The Securities and Exchange Board of India (Sebi) has mulled a new approach for price discovery and share allotment process for so-called high networth individuals (HNIs) in an initial public offering (IPO).
In a consultation paper issued on Monday, the regulator has proposed a category within category for high-networth individuals (HNI) to safeguard the interest of those that submit relatively low-ticket bids. A minimum five per cent price band---difference between lower and upper end has also been proposed.
Sebi has issued concerns over large HNIs crowding out smaller ones during an IPO. It has been proposed to divide the HNI bucket into two. The first one will be for those submitting applications in the range between Rs 2 lakh and Rs 10 lakh. The second for those submitting bids worth Rs 10 lakh or more.

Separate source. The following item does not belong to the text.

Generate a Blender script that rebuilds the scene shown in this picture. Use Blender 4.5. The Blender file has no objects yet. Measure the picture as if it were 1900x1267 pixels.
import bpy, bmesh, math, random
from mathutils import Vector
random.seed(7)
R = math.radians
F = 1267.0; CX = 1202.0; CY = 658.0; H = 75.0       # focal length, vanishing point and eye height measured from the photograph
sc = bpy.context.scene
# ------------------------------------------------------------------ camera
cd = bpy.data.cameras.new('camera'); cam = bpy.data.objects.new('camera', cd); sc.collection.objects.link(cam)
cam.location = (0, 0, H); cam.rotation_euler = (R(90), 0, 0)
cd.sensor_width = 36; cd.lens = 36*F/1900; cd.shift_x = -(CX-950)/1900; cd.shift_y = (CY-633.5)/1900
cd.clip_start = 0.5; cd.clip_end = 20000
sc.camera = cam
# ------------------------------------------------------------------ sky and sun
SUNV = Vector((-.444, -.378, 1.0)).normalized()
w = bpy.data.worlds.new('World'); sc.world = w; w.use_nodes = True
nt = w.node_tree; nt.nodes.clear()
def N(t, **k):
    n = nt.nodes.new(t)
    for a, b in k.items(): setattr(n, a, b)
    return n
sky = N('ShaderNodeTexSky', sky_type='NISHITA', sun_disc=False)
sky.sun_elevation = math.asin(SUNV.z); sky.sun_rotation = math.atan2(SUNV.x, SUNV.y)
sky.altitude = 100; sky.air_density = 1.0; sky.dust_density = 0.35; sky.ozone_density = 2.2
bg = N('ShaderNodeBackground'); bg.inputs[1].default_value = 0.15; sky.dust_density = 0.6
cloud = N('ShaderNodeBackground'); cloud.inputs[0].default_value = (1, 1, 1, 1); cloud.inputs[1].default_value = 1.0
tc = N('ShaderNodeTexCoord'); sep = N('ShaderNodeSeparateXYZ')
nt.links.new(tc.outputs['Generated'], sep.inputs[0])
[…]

Currently, IPO investors are divided into three board categories. First one being institutional investors, who have a reservation of 50 per cent of the shares sold in the IPO (75 per cent in case the IPO is by a company that doesn’t meet the profitability track record). The second and third categories are that of non-institutional investors (NIIs) and retail. Retail are those submitting bids of less than Rs 2 lakh, have 35 per cent reservations (15 per cent in case the IPO is by a company that doesn’t meet the profitability track record). While NII or more commonly referred to as HNIs have the remaining 15 per cent reservation.
An analysis done by Sebi of oversubscribed IPOs between January 2018 and April 2021) showed in the case of 29 IPOs on an average around 60 per cent of the applicants in the HNI category did not get any allotment. In a few cases, applications for as large as Rs 75 lakh were also unable to get allotment.
REGULATOR’S SUGGESTIONS
Discontinuation of proportionate allotment to HNIs
Introduction of draw of lots allotment
Subdivision of HNI category: One for applications between Rs 2 and Rs 10 lakh; the other for above Rs 10 lakh
Minimum 5% gap in the IPO price band
Seeks feedback for increasing popularity of the fixed-price IPO regime
“It is expected that any public offering should aim to provide as diverse an offering as possible with equitable opportunity at retail and non- institutional level. The current methodology of proportionate allotment carries a certain risk where very large applications by few NIIs results in crowding out of other NIIs,” Sebi has said in a discussion paper.
Sebi has sought market feedback as to how the HNI bucket should be further dividend. The regulator has also proposed to tweak the allotment methodology for the HNI category from proportionate basis at present to draw of lots.
The regulator will take a final call on the proposed changes based on market feedback.
Industry players say the changes suggested in HNI IPO allotment process could have a significant impact on how investors bid in this category.
Price band
Under the current rules, IPOs can be made either through book building or fixed price method. In a book building process, the issuer offers a price band and the final issue price is determined on the basis of demand. There is a maximum gap of 20 per cent prescribed between the upper and lower end. However, as there is no minimum gap prescribed, several IPOs have a gap of just Re 1 between their upper and lower end.
“Lately, it is observed that the price band as provided by the issuer company on the main board is extremely narrow, sometimes as small as Rs 1, Rs 2 or Rs. 3. An analysis of issues from 2010 demonstrates that the average price band range has reduced significantly. “The objective of a fair and transparent price discovery mechanism in a book-built issue appears to have been diluted over time due to evolving market practices,”Sebi said in the discussion paper, seeking market feedback on maintaining a minimum 5 per cent difference between upper and lower end.
The regulator has also sought feedback on whether there is scope for reforms in the fixed-price IPO regime.